**Aim:** Reproduce the material below line by line, beginning with its first line and ending with the line that contains "mb, m_dsteel, ks)"; leave out pictures.

++++ Dataset content ++++

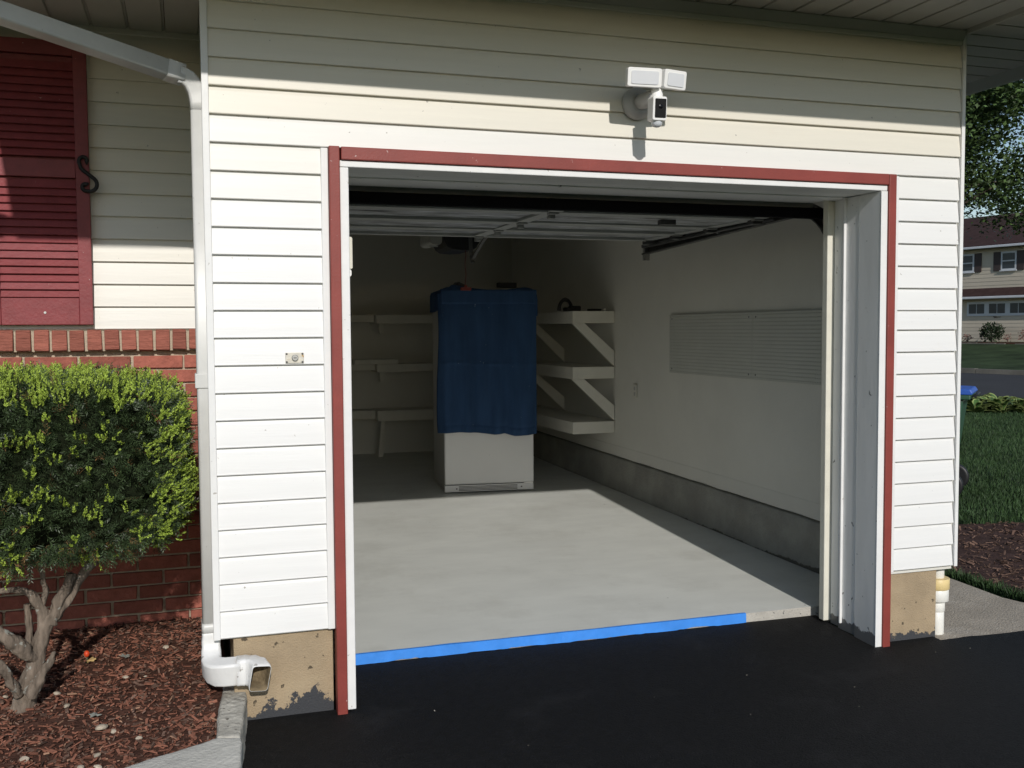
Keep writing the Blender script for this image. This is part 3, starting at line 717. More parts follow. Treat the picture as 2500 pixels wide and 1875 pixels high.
mb = MB(); mb.rbox(-.030, .036, -.028, .040, -.052, .052, .009, 'y', 0, Mx); bd = put('camera_body', mb, m_lamp, fl, .004)
mb = MB(); mb.rbox(-.021, .031, -.0305, -.0285, -.040, .042, .004, 'y', 0, Mx); fp = put('camera_face', mb, m_gloss, fl)
mb = MB(); mb.lathe([(.0001, -.0325), (.008, -.0318), (.010, -.0308)], (0, 0, 0), 'y', 16); 
mb.v = [tuple(Mx @ (Vector(p) + Vector((.005, 0, .008)))) for p in mb.v]; put('lens_ring', mb, m_gloss, fp)
mb = MB(); mb.lathe([(.001, -.030), (.014, -.027), (.023, -.018), (.026, -.004), (.027, .004)], (1.902, -.210, 2.550), 'z', 20); put('sensor_dome', mb, m_lens, fl)
mb = MB(); mb.tube([(1.908, -.175, 2.640), (1.905, -.200, 2.612)], [.020, .024], 14); put('camera_mount', mb, m_lamp, fl)

# key switch
ks = thing('key_switch', 'small rectangular metal key switch plate on the left siding column', 'key switch', (.322, 0, 1.513))
mb = MB(); mb.box(.284, .360, -.006, .004, 1.491, 1.536); put('plate', mb, m_brass, ks, .002)
mb = MB(); mb.lathe([(.0135, -.006), (.0135, -.013), (.011, -.015)], (.323, 0, 1.514), 'y', 20); c_ = put('lock_cylinder', mb, m_steel, ks)
mb = MB(); mb.box(.3165, .3295, -.0165, -.0152, 1.5128, 1.5155); put('key_slot', mb, m_black, c_)
for x in (.289, .354):
    for z in (1.4965, 1.5305):
        mb = MB(); mb.lathe([(.0042, -.006), (.0042, -.008), (.003, -.009)], (x, 0, z), 'y', 10); put('screw', mb, m_dsteel, ks)

# painter's tape along the slab lip
mb = MB(); n = 110; top = []; bot = []; lip = []
for i in range(n + 1):
    x = .30 + (2.80 - .30) * i / n
    dz = .004 * mnoise.noise(Vector((x * 6, 1, 0))); lip.append((x, .512 + .004 * mnoise.noise(Vector((x * 4, 7, 0))), FL(.512) + .0022 + .003 * max(0, mnoise.noise(Vector((x * 5, 4, 0))))))
    wy = .0022 * mnoise.noise(Vector((x * 22, 5, 0))) + .0014 * mnoise.noise(Vector((x * 60, 8, 0)))
    top.append((x, .4962 + wy * .5, .0525 + dz * .6)); bot.append((x, .4940 + wy, .002 + .012 * max(-.3, mnoise.noise(Vector((x * 5, 2, 0)))) + .004 * mnoise.noise(Vector((x * 40, 3, 0)))))
vs_ = lip + top + bot; k = n + 1
mb.add(vs_, [(i, i + 1, k + i + 1, k + i) for i in range(n)] + [(k + i, k + i + 1, 2 * k + i + 1, 2 * k + i) for i in range(n)], 0, False)
o = put('painters_tape', mb, m_tape); s_ = o.modifiers.new('thick', 'SOLIDIFY'); s_.thickness = .0012; s_.offset = 0
tag(o, 'long strip of blue painter\'s tape along the lip of the garage floor', 'tape')

# beige cover seen past the left jamb
sb = thing('wall_control', 'beige box peeping past the left door jamb inside the garage', 'control box', (.62, .45, 1.97))
mb = MB(); mb.rbox(.600, .640, .418, .450, 1.915, 2.065, .008, 'y'); put('cover', mb, m_cream, sb, .003)
mb = MB(); mb.rbox(.602, .634, .420, .448, 1.880, 1.914, .010, 'y'); put('lower_cap', mb, m_lamp, sb)

# PVC drain pipe right of the foundation
pv = thing('drain_pipe', 'white plastic drain pipe with a yellowed fitting beside the garage foundation', 'pipe', (3.735, .10, -.03))
def cyl(r, z0, z1, name, m): 
    mb = MB(); mb.lathe([(r - .002, z0), (r, z0 + .002), (r, z1 - .002), (r - .002, z1)], (3.735, .10, 0), 'z', 24); return put(name, mb, m, pv)
cyl(.042, -.06, .09, 'pipe', m_pvc); cyl(.0455, .088, .146, 'socket', m_pvc); cyl(.064, .146, .211, 'coupling', m_pvc); cyl(.0675, .211, .270, 'collar', m_pvcy); cyl(.040, .270, .36, 'riser', m_pvc)

# ================================================================== GARAGE DOOR, TRACKS, OPENER
gd = thing('garage_door', 'sectional garage door rolled open under the garage ceiling', 'garage door', (1.905, 1.6, 2.33))
mb = MB(); mb.box(.50, 3.305, .520, .575, 2.236, 2.293); put('bottom_bar', mb, m_rubber, gd, .006)
edges = [.60, 1.16, 1.72, 2.21, 2.69]
for i in range(4):
    y0, y1 = edges[i] + .002, edges[i + 1] - .002
    mb = MB(); mb.box(.53, 3.28, y0, y1, 2.325, 2.352); pnl = put('door_panel', mb, m_door, gd)
    for a, b in ((y0, y0 + .055), (y1 - .055, y1)):
        mb = MB(); mb.box(.53, 3.28, a, b, 2.292, 2.3245); put('rail', mb, m_door, pnl, .003)
    for a, b in ((.555, 1.86), (1.95, 3.255)):
        mb = MB(); nn = 26
        vs_ = []
        for ii in range(nn + 1):
            for jj in range(7):
                xx = a + (b - a) * ii / nn; yy = y0 + .058 + (y1 - y0 - .116) * jj / 6
                vs_.append((xx, yy, 2.312 - (.012 * abs(mnoise.noise(Vector((xx * 4, yy * 12, i)))) if 0 < jj < 6 else 0)))
        mb.add(vs_, [(ii * 7 + jj, ii * 7 + jj + 1, (ii + 1) * 7 + jj + 1, (ii + 1) * 7 + jj) for ii in range(nn) for jj in range(6)], 0, True)
        o = put('insulation', mb, m_foil, pnl); s_ = o.modifiers.new('thick', 'SOLIDIFY'); s_.thickness = .008
    for xs in (1.865, .532, 3.205):
        mb = MB(); mb.box(xs, xs + (.08 if xs > 1 and xs < 3 else .07), y0 + .056, y1 - .056, 2.294, 2.3235); put('stile', mb, m_door, pnl, .003)
    for xs in (.56, 1.905, 3.24):
        mb = MB(); mb.box(xs - .03, xs + .03, y1 - .06, y1 - .012, 2.283, 2.2915); mb.box(xs - .02, xs + .02, y1 - .02, y1 + .012, 2.262, 2.2825); put('hinge', mb, m_steel, pnl, .002)
mb = MB(); mb.rbox(2.66, 2.76, 1.25, 1.33, 2.262, 2.290, .02, 'z'); put('lift_handle', mb, m_dsteel, gd)
def track(x, label):
    t = thing('door_track', label, 'door track', (x, 1.6, 2.3), 'overhead door tracks')
    path = [(x, .445, .10), (x, .445, 1.80)]
    for i in range(11):
        a = math.pi / 2 * i / 10; path.append((x, .445 + .38 * (1 - math.cos(a)), 1.94 + .38 * math.sin(a)))
    path += [(x, 1.6, 2.295), (x, 2.92, 2.245)]
    mb = MB(); mb.sweep(path, [(-.022, -.038), (.022, -.038), (.022, -.028), (-.010, -.028), (-.010, .028), (.022, .028), (.022, .038), (-.022, .038)], 0, False, None, True, (0, -1, 0) if False else (0, 1, 0)); put('rail', mb, m_dsteel, t)
    mb = MB(); mb.box(x - .02, x + .02, 2.86, 2.90, 2.16, 2.75); put('hanger', mb, m_steel, t)
    mb = MB(); mb.sweep([(x + .035, .75, 2.352), (x + .035, 2.93, 2.300)], [(-.004, -.03), (.004, -.03), (.004, .03), (-.004, .03)], 0, False); put('angle_iron', mb, m_dsteel, t)
    mb = MB(); mb.tube([(x - .05, 1.0, 2.285), (x - .05, 2.84, 2.262)], .011, 8); put('cable_rod', mb, m_dsteel, t)
    for yy in (1.16, 1.72, 2.21, 2.66):
        mb = MB(); mb.lathe([(.022, -.012), (.026, 0), (.022, .012)], (x - .03, yy, 2.285), 'x', 12); mb.box(x - .12, x - .045, yy - .035, yy + .035, 2.268, 2.290); put('roller', mb, m_dsteel, t)
    mb = MB()
    mb.tube([(x - .05 + .022 * math.cos(q * .9), 2.20 + q * .0055, 2.375 + .022 * math.sin(q * .9)) for q in range(110)], .004, 5); put('spring', mb, m_dsteel, t)
    mb = MB(); mb.lathe([(.045, -.012), (.035, -.004), (.035, .004), (.045, .012)], (x - .05, 2.84, 2.36), 'x', 18); put('pulley', mb, m_steel, t)
    return t
track(3.335, 'dark steel track along the right side of the open garage door'); track(.475, 'dark steel track along the left side of the open garage door')
op = thing('door_opener', 'dark garage door opener motor hanging behind the raised door', 'door opener', (1.905, 3.3, 2.3))
mb = MB(); pr = [(1.755, 2.345), (1.765, 2.30), (1.79, 2.255), (1.825, 2.232), (1.905, 2.226), (1.985, 2.232), (2.02, 2.255), (2.045, 2.30), (2.055, 2.345), (2.05, 2.43), (1.76, 2.43)]
mb.prism(pr, 'y', 3.10, 3.50); put('motor_housing', mb, m_black, op, .006)
mb = MB(); mb.rbox(1.66, 1.752, 3.12, 3.46, 2.27, 2.39, .03, 'y'); put('light_cover', mb, mat('frosted_cover', (0.3, 0.3, 0.28), .4, .02), op)
mb = MB(); mb.box(1.885, 1.925, .55, 3.10, 2.395, 2.425); put('drive_rail', mb, m_steel, op)
mb = MB(); mb.sweep([(1.905, 2.88, 2.40), (1.915, 2.90, 2.22), (1.925, 2.905, 2.135)], [(-.014, -.003), (.014, -.003), (.014, .003), (-.014, .003)], 0, False); put('pull_arm', mb, m_dsteel, op)
mb = MB(); mb.sweep([(1.99, 2.74, 2.31), (1.955, 2.86, 2.21), (1.93, 2.905, 2.15)], [(-.014, -.003), (.014, -.003), (.014, .003), (-.014, .003)], 0, False); put('pull_arm', mb, m_dsteel, op)
mb = MB(); mb.tube([(1.905, 2.90, 2.172), (1.95, 2.90, 2.166)], .007, 8); mb.tube([(1.915, 2.90, 2.13), (1.94, 2.90, 2.128)], .009, 8); put('arm_bolt', mb, m_dsteel, op)
mb = MB(); mb.box(1.68, 1.74, 3.2, 3.23, 2.262, 2.268); mb.box(1.75, 1.765, 3.2, 3.23, 2.40, 2.75); mb.box(2.045, 2.06, 3.2, 3.23, 2.40, 2.75); put('hanger_strap', mb, m_steel, op)
mb = MB(); mb.tube([(1.925 + .003 * math.sin(i), 3.09, 2.235 - .285 * i / 12) for i in range(13)], .0028, 6); cdr = put('release_cord', mb, m_redp, op)
mb = MB(); mb.rbox(1.885, 1.965, 3.075, 3.10, 1.925, 1.950, .008, 'y'); mb.rbox(1.915, 1.935, 3.077, 3.098, 1.950, 1.965, .004, 'y'); put('release_handle', mb, m_redp, cdr)

# ================================================================== FRIDGE and its blanket
fr = thing('fridge', 'white upright fridge standing on the garage floor under a blue blanket', 'fridge', (2.12, 4.57, FL(4.57)))
fr.rotation_euler = (0, 0, math.radians(-6.2))
def fput(name, mb, m, par, bev=0.0, seg=2):          # local fridge coordinates
    me = mb.mesh(name)
    for q in (m if isinstance(m, (list, tuple)) else [m]): me.materials.append(q)
    recalc(me); o = bpy.data.objects.new(name, me); COL.objects.link(o); o.parent = par
    if bev: b = o.modifiers.new('edge', 'BEVEL'); b.width = bev; b.segments = seg; b.limit_method = 'ANGLE'
    return o
FW = .835
mb = MB(); mb.box(.004, FW - .004, .055, .80, .02, 1.78); fput('body', mb, m_fridge2, fr, .008)
mb = MB(); mb.box(0, FW, -.012, .050, .082, 1.78); dr = fput('door', mb, m_fridge, fr, .012, 3)
mb = MB(); mb.box(.0, FW, .004, .050, .012, .074); gr = fput('grille', mb, m_fridge, fr, .004)
for k in range(4):
    mb = MB(); mb.box(.13, .68, .0005, .006, .022 + k * .012, .0275 + k * .012); fput('grille_slot', mb, m_dsteel, gr)
for x in (.11, .72):
    mb = MB(); mb.lathe([(.007, .004), (.007, -.001)], (x, 0, .042), 'y', 10); fput('screw', mb, m_dsteel, gr)
mb = MB(); mb.box(FW - .09, FW - .01, -.008, .03, .072, .082); fput('hinge', mb, m_steel, fr)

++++

**Written response:**
Keep writing the Blender script for this image. This is part 3, starting at line 717. More parts follow. Treat the picture as 2500 pixels wide and 1875 pixels high.
mb = MB(); mb.rbox(-.030, .036, -.028, .040, -.052, .052, .009, 'y', 0, Mx); bd = put('camera_body', mb, m_lamp, fl, .004)
mb = MB(); mb.rbox(-.021, .031, -.0305, -.0285, -.040, .042, .004, 'y', 0, Mx); fp = put('camera_face', mb, m_gloss, fl)
mb = MB(); mb.lathe([(.0001, -.0325), (.008, -.0318), (.010, -.0308)], (0, 0, 0), 'y', 16); 
mb.v = [tuple(Mx @ (Vector(p) + Vector((.005, 0, .008)))) for p in mb.v]; put('lens_ring', mb, m_gloss, fp)
mb = MB(); mb.lathe([(.001, -.030), (.014, -.027), (.023, -.018), (.026, -.004), (.027, .004)], (1.902, -.210, 2.550), 'z', 20); put('sensor_dome', mb, m_lens, fl)
mb = MB(); mb.tube([(1.908, -.175, 2.640), (1.905, -.200, 2.612)], [.020, .024], 14); put('camera_mount', mb, m_lamp, fl)

# key switch
ks = thing('key_switch', 'small rectangular metal key switch plate on the left siding column', 'key switch', (.322, 0, 1.513))
mb = MB(); mb.box(.284, .360, -.006, .004, 1.491, 1.536); put('plate', mb, m_brass, ks, .002)
mb = MB(); mb.lathe([(.0135, -.006), (.0135, -.013), (.011, -.015)], (.323, 0, 1.514), 'y', 20); c_ = put('lock_cylinder', mb, m_steel, ks)
mb = MB(); mb.box(.3165, .3295, -.0165, -.0152, 1.5128, 1.5155); put('key_slot', mb, m_black, c_)
for x in (.289, .354):
    for z in (1.4965, 1.5305):
        mb = MB(); mb.lathe([(.0042, -.006), (.0042, -.008), (.003, -.009)], (x, 0, z), 'y', 10); put('screw', mb, m_dsteel, ks)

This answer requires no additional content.